[START Available records]

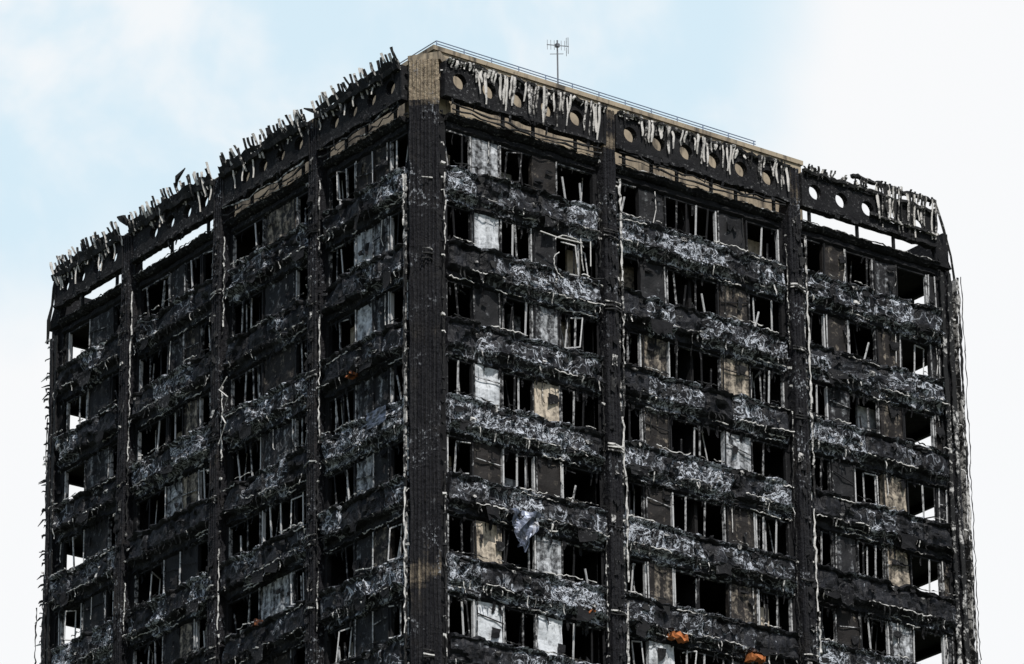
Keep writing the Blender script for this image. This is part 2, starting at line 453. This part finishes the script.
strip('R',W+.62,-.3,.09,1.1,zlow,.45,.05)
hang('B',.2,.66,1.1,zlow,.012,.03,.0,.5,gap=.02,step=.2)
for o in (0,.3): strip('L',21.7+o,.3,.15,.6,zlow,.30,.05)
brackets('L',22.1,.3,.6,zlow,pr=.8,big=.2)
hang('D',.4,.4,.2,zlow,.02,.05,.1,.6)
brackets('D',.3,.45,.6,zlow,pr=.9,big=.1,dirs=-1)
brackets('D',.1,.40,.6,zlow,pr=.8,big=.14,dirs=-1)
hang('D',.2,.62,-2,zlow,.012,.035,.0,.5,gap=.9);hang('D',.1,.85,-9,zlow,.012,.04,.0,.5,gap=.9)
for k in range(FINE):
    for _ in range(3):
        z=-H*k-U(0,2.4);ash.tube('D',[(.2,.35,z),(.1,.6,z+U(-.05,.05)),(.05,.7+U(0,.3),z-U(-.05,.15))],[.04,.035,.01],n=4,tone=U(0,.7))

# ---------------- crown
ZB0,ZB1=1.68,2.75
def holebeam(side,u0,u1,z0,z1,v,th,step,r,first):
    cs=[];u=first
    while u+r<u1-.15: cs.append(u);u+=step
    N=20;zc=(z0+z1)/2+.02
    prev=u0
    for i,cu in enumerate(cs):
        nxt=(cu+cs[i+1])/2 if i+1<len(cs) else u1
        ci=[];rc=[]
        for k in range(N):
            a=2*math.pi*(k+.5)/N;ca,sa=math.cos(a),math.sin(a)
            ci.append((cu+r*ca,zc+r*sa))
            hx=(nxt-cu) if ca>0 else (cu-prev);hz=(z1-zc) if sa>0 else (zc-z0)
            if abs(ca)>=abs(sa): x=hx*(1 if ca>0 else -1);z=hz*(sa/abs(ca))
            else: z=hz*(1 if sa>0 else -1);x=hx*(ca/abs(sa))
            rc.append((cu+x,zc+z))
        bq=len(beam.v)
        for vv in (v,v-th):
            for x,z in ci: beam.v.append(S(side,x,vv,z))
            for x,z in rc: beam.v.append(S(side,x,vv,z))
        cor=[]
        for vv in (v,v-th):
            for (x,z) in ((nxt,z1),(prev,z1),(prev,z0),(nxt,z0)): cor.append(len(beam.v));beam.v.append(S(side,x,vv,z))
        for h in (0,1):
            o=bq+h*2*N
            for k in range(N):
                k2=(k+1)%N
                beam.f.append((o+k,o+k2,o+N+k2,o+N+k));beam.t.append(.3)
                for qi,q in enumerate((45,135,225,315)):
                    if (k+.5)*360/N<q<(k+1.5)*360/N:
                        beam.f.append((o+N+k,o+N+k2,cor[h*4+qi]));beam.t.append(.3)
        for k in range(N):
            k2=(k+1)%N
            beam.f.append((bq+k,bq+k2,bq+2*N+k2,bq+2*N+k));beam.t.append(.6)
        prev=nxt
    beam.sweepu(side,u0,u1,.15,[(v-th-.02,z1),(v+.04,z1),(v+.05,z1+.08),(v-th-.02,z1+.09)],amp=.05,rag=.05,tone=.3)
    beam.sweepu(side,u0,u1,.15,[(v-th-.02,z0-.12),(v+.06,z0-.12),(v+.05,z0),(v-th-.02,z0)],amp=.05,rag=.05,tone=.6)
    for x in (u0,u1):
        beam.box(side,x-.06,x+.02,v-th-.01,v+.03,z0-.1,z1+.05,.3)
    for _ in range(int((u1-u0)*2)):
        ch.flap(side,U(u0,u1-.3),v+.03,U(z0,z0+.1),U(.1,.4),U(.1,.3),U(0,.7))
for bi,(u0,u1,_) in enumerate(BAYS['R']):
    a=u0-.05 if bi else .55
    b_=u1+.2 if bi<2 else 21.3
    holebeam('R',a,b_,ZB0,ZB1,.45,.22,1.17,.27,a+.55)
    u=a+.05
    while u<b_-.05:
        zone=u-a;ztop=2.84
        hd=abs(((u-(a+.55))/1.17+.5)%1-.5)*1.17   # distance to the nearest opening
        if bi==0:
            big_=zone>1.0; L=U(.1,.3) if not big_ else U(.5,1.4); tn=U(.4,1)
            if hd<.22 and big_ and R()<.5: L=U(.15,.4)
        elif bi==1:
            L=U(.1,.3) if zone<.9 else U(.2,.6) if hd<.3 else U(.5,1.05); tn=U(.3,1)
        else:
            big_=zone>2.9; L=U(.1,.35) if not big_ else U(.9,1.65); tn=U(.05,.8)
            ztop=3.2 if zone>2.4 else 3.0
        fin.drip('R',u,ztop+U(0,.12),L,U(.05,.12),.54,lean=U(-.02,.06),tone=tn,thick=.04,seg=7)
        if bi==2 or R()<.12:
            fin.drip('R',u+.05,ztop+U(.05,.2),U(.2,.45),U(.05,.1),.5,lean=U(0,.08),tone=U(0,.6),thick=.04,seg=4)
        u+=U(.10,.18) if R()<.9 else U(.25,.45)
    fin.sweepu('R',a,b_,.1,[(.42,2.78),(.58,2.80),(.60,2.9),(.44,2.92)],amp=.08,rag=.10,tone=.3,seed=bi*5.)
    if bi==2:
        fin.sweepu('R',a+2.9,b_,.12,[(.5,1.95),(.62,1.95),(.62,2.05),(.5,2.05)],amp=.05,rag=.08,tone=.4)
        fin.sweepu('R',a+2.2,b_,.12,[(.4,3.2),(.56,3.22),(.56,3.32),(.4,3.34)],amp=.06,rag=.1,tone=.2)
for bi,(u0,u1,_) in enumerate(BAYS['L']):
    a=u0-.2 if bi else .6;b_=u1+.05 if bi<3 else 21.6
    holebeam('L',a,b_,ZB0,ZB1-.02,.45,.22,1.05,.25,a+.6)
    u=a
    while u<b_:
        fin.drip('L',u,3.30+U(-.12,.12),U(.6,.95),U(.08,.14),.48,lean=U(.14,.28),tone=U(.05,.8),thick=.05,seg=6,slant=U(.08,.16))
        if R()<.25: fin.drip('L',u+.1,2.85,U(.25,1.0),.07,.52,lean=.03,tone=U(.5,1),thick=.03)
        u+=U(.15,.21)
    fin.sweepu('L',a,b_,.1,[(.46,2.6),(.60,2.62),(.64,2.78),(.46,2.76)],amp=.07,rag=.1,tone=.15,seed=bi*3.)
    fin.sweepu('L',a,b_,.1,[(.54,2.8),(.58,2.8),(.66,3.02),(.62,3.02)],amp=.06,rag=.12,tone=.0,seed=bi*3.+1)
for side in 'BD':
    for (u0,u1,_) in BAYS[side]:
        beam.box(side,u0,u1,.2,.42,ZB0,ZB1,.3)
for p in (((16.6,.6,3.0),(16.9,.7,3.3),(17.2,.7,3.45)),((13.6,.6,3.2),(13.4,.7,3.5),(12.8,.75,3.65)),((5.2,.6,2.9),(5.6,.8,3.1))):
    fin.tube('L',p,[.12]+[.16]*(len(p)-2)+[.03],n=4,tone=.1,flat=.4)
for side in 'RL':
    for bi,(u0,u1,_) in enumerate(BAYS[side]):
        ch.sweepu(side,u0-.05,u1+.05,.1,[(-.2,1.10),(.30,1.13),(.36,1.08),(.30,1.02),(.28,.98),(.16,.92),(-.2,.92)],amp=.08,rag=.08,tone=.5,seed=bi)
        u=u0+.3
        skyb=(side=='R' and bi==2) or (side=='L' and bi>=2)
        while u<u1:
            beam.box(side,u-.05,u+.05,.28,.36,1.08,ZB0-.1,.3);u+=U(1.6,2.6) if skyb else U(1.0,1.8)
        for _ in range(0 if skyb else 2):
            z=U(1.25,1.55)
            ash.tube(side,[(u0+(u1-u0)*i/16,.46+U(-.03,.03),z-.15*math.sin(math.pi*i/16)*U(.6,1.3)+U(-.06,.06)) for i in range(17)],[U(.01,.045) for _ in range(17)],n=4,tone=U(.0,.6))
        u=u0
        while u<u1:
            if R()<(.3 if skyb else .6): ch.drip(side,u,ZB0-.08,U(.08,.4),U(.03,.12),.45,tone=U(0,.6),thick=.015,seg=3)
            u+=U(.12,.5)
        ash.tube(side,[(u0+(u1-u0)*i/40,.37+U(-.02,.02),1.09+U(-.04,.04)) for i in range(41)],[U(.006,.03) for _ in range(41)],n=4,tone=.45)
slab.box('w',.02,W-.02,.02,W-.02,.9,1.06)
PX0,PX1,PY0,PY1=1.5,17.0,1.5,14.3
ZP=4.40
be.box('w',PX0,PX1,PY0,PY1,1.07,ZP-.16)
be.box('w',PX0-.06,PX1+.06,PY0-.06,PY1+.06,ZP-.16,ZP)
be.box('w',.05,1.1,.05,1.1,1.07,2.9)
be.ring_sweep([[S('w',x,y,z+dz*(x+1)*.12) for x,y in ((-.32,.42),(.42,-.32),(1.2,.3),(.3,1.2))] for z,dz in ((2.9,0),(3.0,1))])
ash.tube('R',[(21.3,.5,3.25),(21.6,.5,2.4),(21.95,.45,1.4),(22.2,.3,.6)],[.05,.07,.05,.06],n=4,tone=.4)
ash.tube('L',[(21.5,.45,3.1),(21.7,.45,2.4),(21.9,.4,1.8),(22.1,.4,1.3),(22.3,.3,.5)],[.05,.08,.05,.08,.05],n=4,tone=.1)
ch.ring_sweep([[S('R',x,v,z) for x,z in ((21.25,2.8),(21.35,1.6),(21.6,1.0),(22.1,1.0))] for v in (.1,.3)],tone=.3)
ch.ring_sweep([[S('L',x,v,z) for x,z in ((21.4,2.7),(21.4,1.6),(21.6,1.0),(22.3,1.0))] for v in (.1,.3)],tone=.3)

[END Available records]
[START Available records]

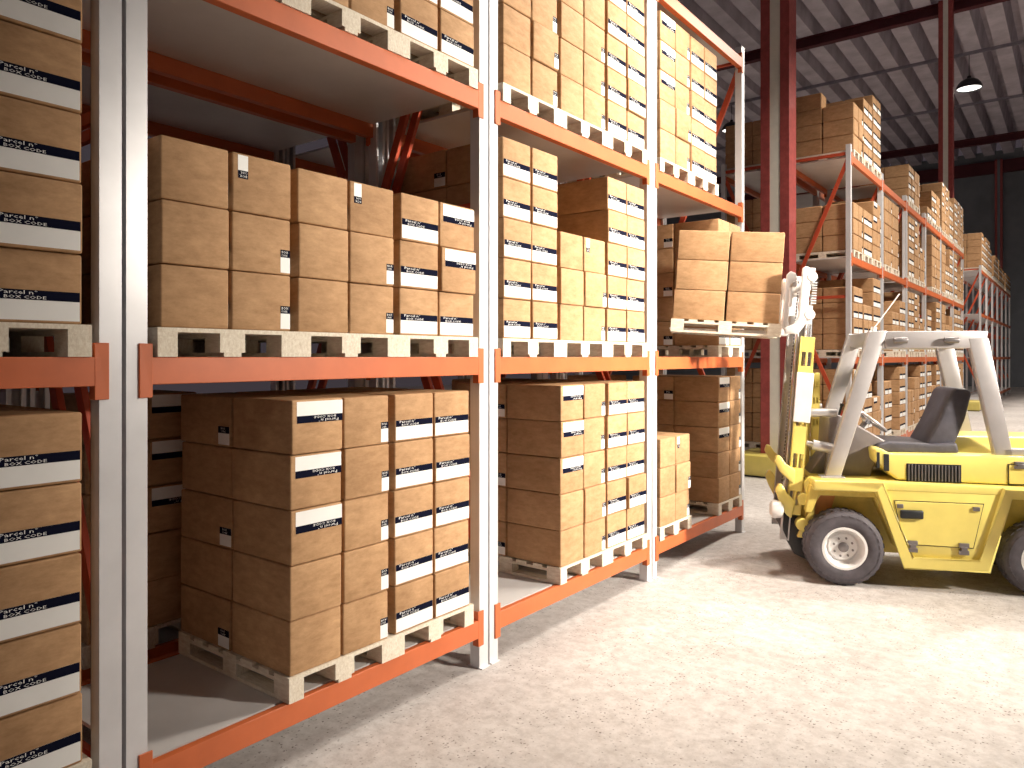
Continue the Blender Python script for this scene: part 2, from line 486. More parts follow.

[END Available records]
[START Available records]

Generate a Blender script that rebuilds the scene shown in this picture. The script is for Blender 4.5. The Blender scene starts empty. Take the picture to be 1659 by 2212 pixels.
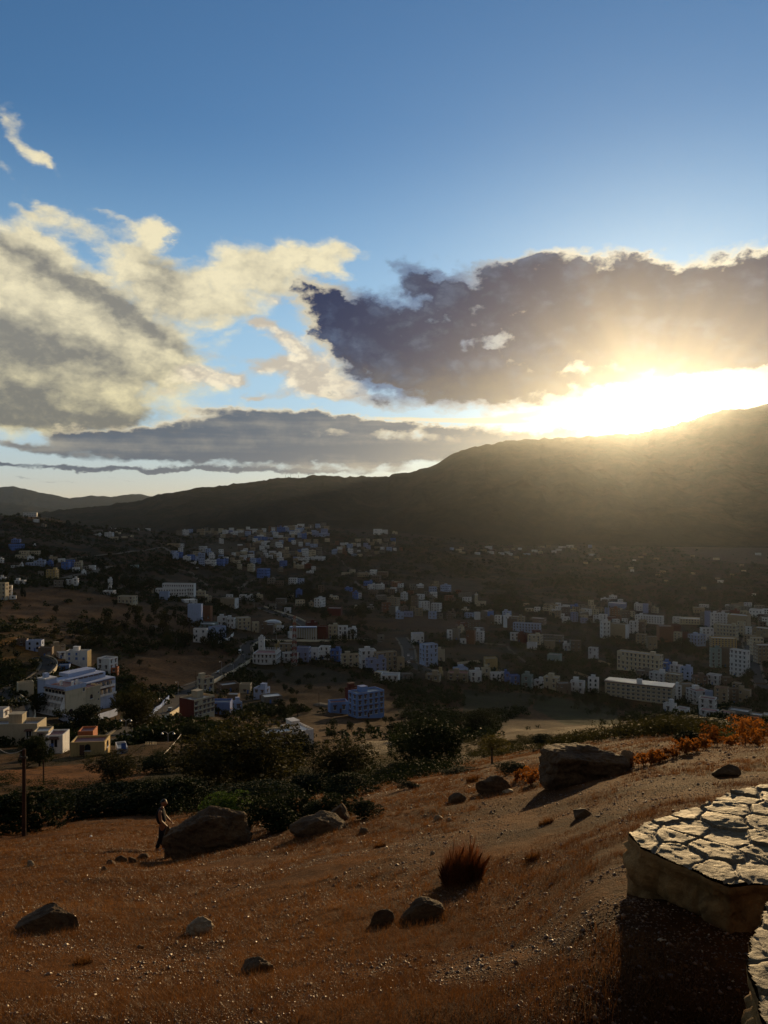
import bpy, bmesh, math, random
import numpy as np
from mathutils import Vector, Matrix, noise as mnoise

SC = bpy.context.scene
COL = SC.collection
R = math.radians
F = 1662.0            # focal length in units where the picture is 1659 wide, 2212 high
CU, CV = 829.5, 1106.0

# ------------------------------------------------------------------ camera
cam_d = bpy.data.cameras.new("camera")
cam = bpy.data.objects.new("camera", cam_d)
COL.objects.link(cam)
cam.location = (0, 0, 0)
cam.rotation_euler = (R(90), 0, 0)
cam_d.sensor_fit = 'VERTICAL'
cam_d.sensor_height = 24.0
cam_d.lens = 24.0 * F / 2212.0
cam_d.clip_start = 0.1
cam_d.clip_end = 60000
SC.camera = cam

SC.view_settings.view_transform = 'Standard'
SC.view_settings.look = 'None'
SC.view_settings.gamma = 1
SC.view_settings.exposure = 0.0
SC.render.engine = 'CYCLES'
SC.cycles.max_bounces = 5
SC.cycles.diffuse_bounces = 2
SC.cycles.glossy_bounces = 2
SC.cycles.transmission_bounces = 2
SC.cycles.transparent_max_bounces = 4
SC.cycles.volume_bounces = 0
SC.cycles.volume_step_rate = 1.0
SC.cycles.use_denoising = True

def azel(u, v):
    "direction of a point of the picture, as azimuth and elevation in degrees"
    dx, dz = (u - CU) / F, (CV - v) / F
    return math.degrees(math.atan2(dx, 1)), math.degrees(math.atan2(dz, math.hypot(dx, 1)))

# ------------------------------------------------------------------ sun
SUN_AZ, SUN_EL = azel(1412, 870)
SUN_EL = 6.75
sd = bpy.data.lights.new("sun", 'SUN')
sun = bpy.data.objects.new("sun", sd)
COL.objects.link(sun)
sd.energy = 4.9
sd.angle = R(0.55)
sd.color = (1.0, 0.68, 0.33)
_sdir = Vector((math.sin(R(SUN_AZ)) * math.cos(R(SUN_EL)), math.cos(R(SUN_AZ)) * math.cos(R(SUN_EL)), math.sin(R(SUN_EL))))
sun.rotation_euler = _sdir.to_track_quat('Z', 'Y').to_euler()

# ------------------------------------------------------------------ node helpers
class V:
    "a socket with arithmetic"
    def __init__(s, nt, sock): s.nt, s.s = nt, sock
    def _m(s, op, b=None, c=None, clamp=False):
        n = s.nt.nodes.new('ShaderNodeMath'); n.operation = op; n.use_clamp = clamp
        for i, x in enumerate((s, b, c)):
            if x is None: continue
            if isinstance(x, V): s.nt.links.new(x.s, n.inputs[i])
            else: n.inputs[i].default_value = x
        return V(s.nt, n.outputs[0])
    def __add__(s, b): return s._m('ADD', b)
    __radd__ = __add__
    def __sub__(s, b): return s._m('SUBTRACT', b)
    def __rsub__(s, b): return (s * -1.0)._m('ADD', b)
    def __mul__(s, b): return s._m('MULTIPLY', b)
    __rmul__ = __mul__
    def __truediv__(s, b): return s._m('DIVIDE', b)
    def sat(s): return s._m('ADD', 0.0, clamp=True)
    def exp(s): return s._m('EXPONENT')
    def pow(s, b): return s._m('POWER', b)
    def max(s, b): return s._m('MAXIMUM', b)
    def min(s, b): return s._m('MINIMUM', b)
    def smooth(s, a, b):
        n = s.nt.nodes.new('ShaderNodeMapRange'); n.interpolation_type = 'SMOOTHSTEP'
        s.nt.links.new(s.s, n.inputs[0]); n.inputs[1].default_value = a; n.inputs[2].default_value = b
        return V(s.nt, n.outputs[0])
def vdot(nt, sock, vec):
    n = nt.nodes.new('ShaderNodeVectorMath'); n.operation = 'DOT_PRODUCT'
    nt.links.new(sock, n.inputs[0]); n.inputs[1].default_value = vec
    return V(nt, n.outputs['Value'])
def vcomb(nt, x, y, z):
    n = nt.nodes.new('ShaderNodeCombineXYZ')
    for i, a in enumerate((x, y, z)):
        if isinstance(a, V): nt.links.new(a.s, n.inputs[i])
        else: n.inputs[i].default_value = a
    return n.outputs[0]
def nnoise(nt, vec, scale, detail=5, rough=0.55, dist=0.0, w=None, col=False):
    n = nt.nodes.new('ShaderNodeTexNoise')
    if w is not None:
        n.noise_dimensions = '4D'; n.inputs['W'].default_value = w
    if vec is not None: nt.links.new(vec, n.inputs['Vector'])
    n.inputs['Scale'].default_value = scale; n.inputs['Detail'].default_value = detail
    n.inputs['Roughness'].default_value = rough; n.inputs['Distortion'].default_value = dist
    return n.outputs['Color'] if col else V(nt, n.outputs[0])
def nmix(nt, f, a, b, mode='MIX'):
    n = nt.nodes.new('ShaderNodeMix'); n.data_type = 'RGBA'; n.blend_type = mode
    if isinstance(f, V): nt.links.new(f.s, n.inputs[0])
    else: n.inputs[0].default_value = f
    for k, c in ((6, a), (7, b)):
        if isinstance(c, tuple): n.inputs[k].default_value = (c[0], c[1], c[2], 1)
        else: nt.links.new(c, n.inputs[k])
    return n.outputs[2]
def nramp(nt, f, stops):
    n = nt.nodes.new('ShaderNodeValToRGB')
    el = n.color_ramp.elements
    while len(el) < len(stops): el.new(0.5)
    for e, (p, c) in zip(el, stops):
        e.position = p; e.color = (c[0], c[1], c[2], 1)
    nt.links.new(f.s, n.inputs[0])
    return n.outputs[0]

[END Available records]

• [Stated task]: Which lines contain the word "scene"? Copy each of them.

• [Output for this task]:
Continue the Blender Python script for this scene: part 2, from line 486. More parts follow.
Generate a Blender script that rebuilds the scene shown in this picture. The script is for Blender 4.5. The Blender scene starts empty. Take the picture to be 1659 by 2212 pixels.
SC = bpy.context.scene